A Carla tem razão apenas em contextos muito particulares. Os escandalizados com a intolerância do Cardeal
esqueceram-se de explicar isto. Conveniente, não é?
Já aqui repeti vezes sem conta que me faz impressão a designação "Islão" para abraçar uma realidade - geográfica, política, religiosa e social - que vai de Rabat a Jacarta. Em Kabul os
talibans mataram à fome, aprisonadas nas suas próprias casas, as viúvas da guerra contra contra os soviéticos ( as que não tinham sequer um irmão que pudesse sair com elas à rua); em Marrocos há deputadas mulheres; em Beirute as mulheres publicam boa poesia ( que já aqui trouxe socorrendo-me da
Banipal). Qual
Islão?
Nada impede que em Portugal uma católica tenha liberdade de culto se estiver casada com um muçulmano. E se quiser abdicar dessa liberdade é uma liberdade que lhe assiste. O liberalismo
começou na questão religiosa e é muito estranho que tantos estudiosos do iluminismo escocês e dos
founding fathers americanos o esqueçam. Já um pastor pode dizer o que quiser às suas ovelhas. É-me indiferente.

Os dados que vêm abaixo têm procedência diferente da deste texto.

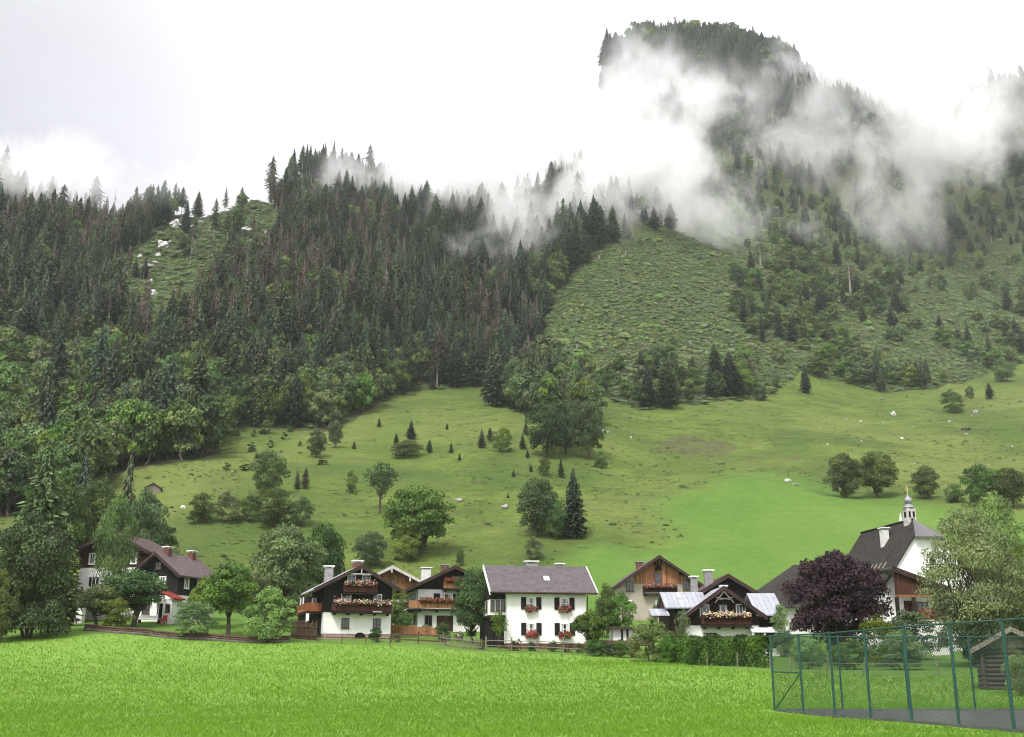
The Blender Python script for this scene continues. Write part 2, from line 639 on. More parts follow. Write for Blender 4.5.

É sabido que a condição feminina nos países islâmicos fundamentalistas - no sentido utilizado por Eisenstadt - é um instrumento de coerção. Não existia
cidadania na Kabul dos
talibans e essa ausência começava em casa. Numa sociedade liberal, o
fetiche religioso tem de conviver com super-mecanismos que condicionam o desempenho social das pessoas. A religião passa de um
affaire d'état para um
affaire de soi.
Por último, como romântico incurável - o amor é sempre uma tragédia - , aprecio a ideia de uma mulher se despir da liberdade de culto para vestir o seu amor.